L'impératrice, si elle eut des favoris, n'aima qu'un homme, ancien cosaque, Alexis Razoumovski, qui ne joua aucun rôle politique.
Au début, son règne est celui de l'émancipation nationale et elle est fort populaire.
Elle avait une nature pieuse, allant parfois jusqu'à la superstition selon les diplomates. Elle sut s'appuyer sur l'Église orthodoxe.
Une impératrice aimant la culture
Femme peu cultivée dans sa jeunesse[7],[8] (elle ne savait pas, par exemple, que la mer sépare la France de l'Angleterre), Élisabeth est désireuse d'apprendre et, comme son père, de cultiver la Russie. Elle parle français à la perfection, un peu l'allemand et possède des notions d'italien. Elle invite plusieurs peintres français renommés, comme Louis-Joseph Le Lorrain, futur directeur de l’académie de Saint-Pétersbourg, les frèresLagrenée, Louis Tocqué, etc. pour y donner leur enseignement. Elle commanda à Giambattista Tiepolo à la fin des années 1750, une série de « demi-figures de femmes en capriccio » enregistrées dans une lettre de 1760[9].
L'Italien Bartolomeo Rastrelli entreprend la construction du palais d'Hiver et du couvent Smolny dans la capitale, qui comptait à l’époque 75 000 habitants, et réaménage Peterhof et Tsarskoïé Selo. C'est le fameux style Élisabeth, magnifique et baroque, qui allait donner son empreinte à cette époque brillante. Les bals de la Cour sont renommés dans toute l'Europe.

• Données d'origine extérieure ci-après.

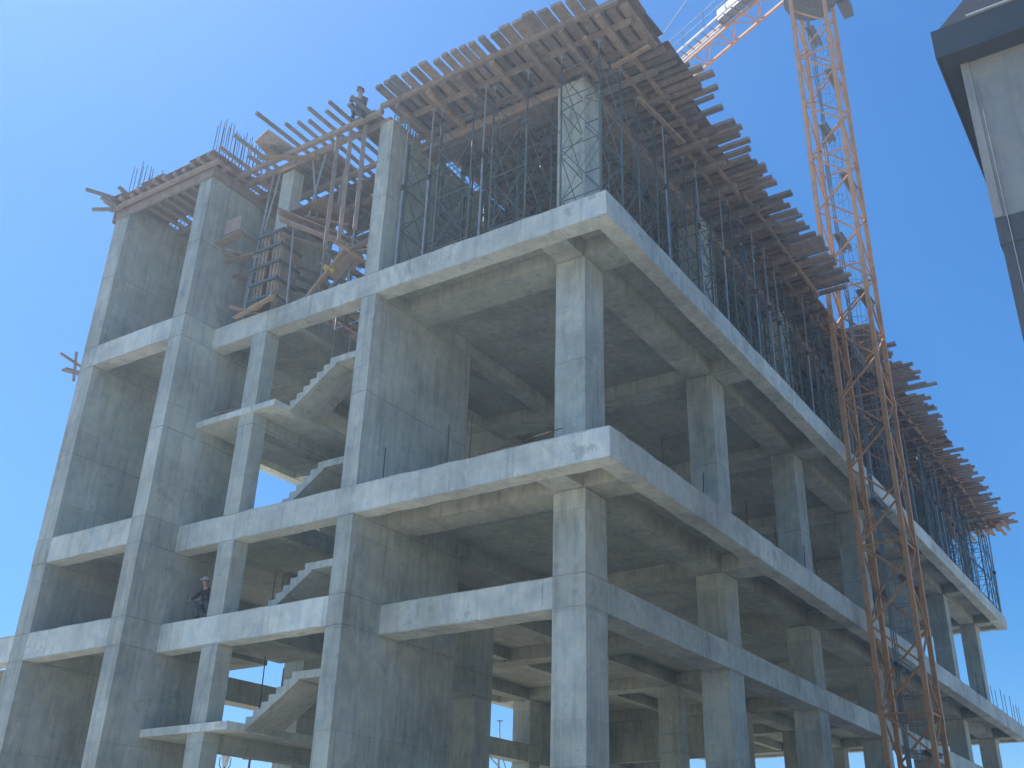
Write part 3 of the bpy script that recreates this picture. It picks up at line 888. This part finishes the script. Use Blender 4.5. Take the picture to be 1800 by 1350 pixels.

Son règne marque aussi le début de la francophilie et de l'usage de la langue française dans la noblesse qui allait durer jusqu'à la révolution de 1917.
Le premier théâtre russe est fondé, beaucoup de pièces traduites du français sont jouées, comme celles de Molière. L’impératrice fait venir de Paris la compagnie dramatique de Charles Sérigny en 1742[10]. Les acteurs français recevaient un contrat de deux à cinq ans. La compagnie demeura seize ans à Saint-Pétersbourg, tandis que d’autres s'installaient. Ce flot ininterrompu durera jusqu'en 1918, notamment au théâtre Michel.
Élisabeth donne aussi l'impulsion au renouveau de la musique d'Église, mais pour le reste, il s'agit d'une culture massivement importée dont la greffe demandera encore du temps.
L'image de la cour est brillante et francisée, mais il s'agit parfois d'une façade, car les courtisans - comme dans d'autres cours - ne sont pas tous cultivés et préfèrent rivaliser par le luxe de leurs dépenses[7],[8]. Certains possèdent leurs propres troupes de théâtre et leurs orchestres de chambre. D'autres possèdent des bibliothèques immenses et se font construire des palais néoclassiques par des architectes italiens. Les dames de la cour s'habillent comme à Versailles, mais beaucoup d'entre elles rechignent à la lecture. Dans ses mémoires, Catherine II - en bonne Allemande - raconte qu'elle a souffert de ne trouver personne avec qui avoir une conversation profonde, lorsqu'elle est arrivée à la cour de Russie. Cette cour est en effet le fruit des réformes de Pierre le Grand et des ascensions sociales qu'elles ont permises (Catherine Ire était domestique à l'origine) ; l'ancienne noblesse n'était pas toujours cultivée, vivant attachée aux traditions russes, mais tout se transforme sous le règne d'Élisabeth et de Catherine II avec une grande ouverture aux idées artistiques, philosophiques et scientifiques du reste de l'Europe. Attirés par la richesse de la Russie, un flot d'artisans, de commerçants, mais aussi de militaires, de scientifiques et de toutes sortes de spécialistes s'installent dans le pays, venant surtout d'Europe du Nord, de Hollande et d'Allemagne, mais aussi de France.